The Straight Dope ran an explanation of why nomads often wear black clothing - it absorbs heat better from the body. On the other hand, white clothing reflects sunlight better. Is it possible to get the best of both worlds and wear clothing that is black on the inside and white on the outside?
Answer
The color of a surface doesn't reliably indicate the emissivity at non-visible wavelengths. The color in the visible spectrum is more of a side effect than anything. Most thermal radiation around body temperature or room temperature happens in the infrared region, not the visible, and that's not reliably indicated by visible color:
The visibly transparent glasses are opaque to the body's infrared emissions, while the visibly opaque trashbag is transparent to infrared. So one property has no relation to the other.
The emissions of the sun occur mostly in the visible region, which is why white clothing reflects solar energy and stays cool while black clothing absorbs solar energy and gets hot:
But your body's thermal radiation is in the infrared, so this rule doesn't apply to the inside of clothing (unless your body is hot enough to radiate visible light, but then you have bigger problems).
Your basic idea would work, though, if you found a material that reflects visible light while transmitting infrared light (but that material would probably have the same properties on the inside and outside, and thus be visibly white on the inside, too).

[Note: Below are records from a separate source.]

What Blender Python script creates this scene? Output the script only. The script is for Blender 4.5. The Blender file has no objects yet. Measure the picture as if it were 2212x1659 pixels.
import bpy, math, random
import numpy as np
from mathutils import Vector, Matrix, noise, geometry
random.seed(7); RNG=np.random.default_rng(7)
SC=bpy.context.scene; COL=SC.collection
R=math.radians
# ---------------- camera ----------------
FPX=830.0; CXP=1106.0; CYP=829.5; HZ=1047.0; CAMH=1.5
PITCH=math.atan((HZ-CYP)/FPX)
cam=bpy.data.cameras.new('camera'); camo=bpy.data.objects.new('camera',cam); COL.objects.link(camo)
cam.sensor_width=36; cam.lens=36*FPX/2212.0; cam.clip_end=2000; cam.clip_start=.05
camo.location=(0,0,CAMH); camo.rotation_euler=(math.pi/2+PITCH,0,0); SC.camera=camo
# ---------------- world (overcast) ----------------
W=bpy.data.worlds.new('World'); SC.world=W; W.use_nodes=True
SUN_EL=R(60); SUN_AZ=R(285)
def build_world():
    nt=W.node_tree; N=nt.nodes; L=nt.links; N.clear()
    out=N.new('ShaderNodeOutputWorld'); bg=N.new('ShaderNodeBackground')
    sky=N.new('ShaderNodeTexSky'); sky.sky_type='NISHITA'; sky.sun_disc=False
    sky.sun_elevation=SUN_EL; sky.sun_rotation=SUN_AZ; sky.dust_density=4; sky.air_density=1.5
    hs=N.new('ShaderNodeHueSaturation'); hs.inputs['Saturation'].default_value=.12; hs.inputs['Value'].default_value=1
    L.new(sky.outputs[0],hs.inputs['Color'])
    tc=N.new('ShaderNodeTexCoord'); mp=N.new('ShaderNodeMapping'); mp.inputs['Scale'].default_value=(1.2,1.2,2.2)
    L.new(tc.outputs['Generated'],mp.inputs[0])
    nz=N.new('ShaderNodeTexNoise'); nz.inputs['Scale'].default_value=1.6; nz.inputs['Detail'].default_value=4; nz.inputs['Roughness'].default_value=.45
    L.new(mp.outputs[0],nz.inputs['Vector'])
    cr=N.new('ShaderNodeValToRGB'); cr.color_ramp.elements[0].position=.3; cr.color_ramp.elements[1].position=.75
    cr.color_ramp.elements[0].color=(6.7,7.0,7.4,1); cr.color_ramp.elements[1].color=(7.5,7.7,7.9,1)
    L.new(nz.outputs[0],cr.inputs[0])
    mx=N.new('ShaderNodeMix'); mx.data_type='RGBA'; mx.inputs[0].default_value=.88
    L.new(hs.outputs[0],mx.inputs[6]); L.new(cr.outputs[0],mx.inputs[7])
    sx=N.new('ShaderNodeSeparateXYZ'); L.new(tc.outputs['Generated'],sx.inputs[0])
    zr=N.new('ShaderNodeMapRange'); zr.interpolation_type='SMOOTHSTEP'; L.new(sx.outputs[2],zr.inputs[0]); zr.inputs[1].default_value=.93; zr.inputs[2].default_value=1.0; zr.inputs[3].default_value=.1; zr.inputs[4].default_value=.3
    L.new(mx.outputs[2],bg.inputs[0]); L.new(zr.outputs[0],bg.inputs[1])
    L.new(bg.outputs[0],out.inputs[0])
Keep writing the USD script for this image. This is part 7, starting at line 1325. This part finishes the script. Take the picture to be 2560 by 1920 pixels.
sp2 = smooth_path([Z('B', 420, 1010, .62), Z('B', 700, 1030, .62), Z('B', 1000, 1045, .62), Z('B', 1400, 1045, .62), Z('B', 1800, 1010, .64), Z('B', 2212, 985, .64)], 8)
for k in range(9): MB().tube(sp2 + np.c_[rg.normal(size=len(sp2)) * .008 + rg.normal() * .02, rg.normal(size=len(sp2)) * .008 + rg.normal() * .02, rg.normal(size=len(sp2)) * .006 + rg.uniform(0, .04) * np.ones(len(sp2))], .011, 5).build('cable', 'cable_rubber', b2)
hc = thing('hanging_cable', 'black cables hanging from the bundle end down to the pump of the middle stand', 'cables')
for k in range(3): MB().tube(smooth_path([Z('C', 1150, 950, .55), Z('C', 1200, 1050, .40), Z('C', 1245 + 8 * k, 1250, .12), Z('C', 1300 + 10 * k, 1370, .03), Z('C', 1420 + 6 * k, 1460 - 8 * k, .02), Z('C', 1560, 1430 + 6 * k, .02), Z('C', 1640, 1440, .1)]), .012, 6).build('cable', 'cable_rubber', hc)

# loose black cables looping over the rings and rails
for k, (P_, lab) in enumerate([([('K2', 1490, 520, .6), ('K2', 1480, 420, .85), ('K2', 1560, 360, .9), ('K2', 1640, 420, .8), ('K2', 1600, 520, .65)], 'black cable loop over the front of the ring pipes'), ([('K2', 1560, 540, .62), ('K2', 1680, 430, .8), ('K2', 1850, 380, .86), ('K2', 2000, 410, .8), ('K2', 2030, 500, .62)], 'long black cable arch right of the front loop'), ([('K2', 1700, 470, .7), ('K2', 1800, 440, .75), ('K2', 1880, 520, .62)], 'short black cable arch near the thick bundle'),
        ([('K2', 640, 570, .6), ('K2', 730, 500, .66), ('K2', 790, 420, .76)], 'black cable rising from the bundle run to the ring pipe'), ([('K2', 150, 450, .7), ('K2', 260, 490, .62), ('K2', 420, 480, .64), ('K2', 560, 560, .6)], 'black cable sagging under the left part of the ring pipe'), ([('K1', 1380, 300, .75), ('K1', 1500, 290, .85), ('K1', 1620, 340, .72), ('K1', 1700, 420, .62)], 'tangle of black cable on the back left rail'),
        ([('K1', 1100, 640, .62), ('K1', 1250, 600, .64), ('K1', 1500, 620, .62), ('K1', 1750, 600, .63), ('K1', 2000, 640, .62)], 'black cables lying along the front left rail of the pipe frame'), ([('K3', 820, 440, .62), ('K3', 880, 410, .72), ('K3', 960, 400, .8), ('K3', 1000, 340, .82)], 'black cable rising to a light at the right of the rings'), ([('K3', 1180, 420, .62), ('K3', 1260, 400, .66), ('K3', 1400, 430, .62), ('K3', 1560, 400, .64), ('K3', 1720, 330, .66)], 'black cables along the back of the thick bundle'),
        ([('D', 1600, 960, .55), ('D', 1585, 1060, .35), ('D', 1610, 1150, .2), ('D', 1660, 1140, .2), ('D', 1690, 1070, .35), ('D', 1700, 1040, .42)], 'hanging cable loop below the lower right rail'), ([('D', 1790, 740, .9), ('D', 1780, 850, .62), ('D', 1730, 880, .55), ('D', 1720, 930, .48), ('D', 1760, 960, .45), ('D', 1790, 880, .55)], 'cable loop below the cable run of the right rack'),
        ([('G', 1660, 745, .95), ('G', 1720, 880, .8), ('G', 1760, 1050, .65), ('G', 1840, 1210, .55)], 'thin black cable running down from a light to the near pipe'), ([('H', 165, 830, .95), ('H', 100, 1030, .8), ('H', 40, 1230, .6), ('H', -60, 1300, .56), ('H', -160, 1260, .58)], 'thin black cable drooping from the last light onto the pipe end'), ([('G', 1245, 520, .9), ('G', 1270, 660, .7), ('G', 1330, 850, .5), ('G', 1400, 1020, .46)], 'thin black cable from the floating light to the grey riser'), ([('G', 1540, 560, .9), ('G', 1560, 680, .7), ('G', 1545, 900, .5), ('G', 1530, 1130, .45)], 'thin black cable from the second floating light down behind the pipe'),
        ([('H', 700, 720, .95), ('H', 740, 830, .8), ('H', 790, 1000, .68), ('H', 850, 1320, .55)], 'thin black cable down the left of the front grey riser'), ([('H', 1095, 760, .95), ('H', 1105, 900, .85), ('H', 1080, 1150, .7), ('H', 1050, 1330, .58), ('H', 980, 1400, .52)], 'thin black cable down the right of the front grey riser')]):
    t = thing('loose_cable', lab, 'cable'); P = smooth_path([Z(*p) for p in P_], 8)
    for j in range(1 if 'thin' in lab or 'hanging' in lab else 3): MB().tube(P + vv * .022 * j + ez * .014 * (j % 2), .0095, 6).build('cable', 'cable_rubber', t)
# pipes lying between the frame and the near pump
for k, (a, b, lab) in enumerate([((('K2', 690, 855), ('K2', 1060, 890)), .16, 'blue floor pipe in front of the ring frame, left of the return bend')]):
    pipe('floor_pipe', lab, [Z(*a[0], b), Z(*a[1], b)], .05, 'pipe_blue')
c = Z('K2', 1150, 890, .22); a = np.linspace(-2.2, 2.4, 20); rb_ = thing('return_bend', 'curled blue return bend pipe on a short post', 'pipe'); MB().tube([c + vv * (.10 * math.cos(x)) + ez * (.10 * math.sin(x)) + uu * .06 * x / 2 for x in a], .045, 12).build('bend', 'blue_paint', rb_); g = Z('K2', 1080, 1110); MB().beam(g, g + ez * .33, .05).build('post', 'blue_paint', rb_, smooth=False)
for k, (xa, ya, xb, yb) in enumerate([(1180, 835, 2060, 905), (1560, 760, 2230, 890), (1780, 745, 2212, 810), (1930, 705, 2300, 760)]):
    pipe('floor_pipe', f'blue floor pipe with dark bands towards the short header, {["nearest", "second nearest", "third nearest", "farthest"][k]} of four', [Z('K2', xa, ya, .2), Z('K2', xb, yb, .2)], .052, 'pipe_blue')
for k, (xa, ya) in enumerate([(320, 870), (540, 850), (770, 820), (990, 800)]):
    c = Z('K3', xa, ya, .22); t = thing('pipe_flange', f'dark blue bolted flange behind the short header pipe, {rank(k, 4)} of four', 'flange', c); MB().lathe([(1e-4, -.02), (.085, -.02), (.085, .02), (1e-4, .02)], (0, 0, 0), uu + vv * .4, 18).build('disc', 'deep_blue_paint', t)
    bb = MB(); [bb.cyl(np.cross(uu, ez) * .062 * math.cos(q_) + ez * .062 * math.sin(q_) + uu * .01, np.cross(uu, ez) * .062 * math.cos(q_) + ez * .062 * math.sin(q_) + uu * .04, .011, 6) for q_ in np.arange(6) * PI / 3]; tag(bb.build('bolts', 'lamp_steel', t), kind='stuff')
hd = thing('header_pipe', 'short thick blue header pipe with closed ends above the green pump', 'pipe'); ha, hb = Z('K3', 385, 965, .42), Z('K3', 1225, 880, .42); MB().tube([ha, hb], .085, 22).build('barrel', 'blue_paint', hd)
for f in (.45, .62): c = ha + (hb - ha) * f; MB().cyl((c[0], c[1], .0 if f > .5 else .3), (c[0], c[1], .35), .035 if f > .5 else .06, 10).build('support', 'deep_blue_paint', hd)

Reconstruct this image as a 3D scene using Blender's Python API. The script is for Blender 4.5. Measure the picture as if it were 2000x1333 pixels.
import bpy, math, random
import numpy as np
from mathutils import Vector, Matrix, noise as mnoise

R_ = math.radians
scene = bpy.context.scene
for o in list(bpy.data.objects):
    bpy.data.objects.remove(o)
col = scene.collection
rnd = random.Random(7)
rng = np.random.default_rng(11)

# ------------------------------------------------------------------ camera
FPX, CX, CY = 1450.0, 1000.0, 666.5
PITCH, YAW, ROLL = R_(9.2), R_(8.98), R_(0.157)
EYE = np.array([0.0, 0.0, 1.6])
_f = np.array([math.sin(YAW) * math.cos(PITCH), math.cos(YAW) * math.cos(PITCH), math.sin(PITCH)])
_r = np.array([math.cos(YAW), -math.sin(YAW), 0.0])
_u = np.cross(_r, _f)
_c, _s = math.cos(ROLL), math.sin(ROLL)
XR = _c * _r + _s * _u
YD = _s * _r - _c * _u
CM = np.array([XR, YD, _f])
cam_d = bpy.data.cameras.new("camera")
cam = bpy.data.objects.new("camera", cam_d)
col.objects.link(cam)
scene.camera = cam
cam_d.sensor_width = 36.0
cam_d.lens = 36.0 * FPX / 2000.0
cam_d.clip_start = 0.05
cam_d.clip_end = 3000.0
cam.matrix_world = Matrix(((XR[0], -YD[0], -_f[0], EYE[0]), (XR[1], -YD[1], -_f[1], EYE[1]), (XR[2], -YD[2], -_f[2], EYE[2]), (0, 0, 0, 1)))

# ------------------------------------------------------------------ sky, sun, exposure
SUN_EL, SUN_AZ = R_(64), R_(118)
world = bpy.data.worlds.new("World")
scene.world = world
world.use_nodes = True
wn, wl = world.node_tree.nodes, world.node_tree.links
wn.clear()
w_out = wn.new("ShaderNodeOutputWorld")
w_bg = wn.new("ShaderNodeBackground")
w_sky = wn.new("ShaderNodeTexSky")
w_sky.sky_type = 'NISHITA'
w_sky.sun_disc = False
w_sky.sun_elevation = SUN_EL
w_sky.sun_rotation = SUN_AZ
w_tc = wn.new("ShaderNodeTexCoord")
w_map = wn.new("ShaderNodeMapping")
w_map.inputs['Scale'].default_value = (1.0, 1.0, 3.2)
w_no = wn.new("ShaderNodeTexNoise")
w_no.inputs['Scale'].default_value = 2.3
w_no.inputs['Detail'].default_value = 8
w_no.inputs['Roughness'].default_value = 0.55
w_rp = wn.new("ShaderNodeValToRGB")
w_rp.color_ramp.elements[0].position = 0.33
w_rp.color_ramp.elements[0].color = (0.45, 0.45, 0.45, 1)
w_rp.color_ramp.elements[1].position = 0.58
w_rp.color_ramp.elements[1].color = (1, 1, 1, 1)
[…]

For example, white paint is quoted as having an absorptivity of 0.16, while having an emissivity of 0.93. This is because the absorptivity is averaged with weighting for the solar spectrum, while the emissivity is weighted for the emission of the paint itself at normal ambient temperatures. ... The white paint will serve as a very good insulator against solar radiation, because it is very reflective of the solar radiation, and although it therefore emits poorly in the solar band, its temperature will be around room temperature, and it will emit whatever radiation it has absorbed in the infrared, where its emission coefficient is high. − Kirchhoff's law of thermal radiation
NASA uses such materials, which they call "selective surfaces", and are used to cool the Hubble telescope:
These surfaces can be designed to reflect solar radiation, while maximizing infrared emittance, yielding a cooling effect even in sunlight. On earth cooling to -50 °C below ambient has been achieved, but in space, outside of the atmosphere, theory using ideal materials has predicted a maximum cooling to 40 K!
Wikipedia's article on selective surfaces describes the opposite effect: Transmitting sunlight and blocking infrared from escaping, to capture the sun's energy.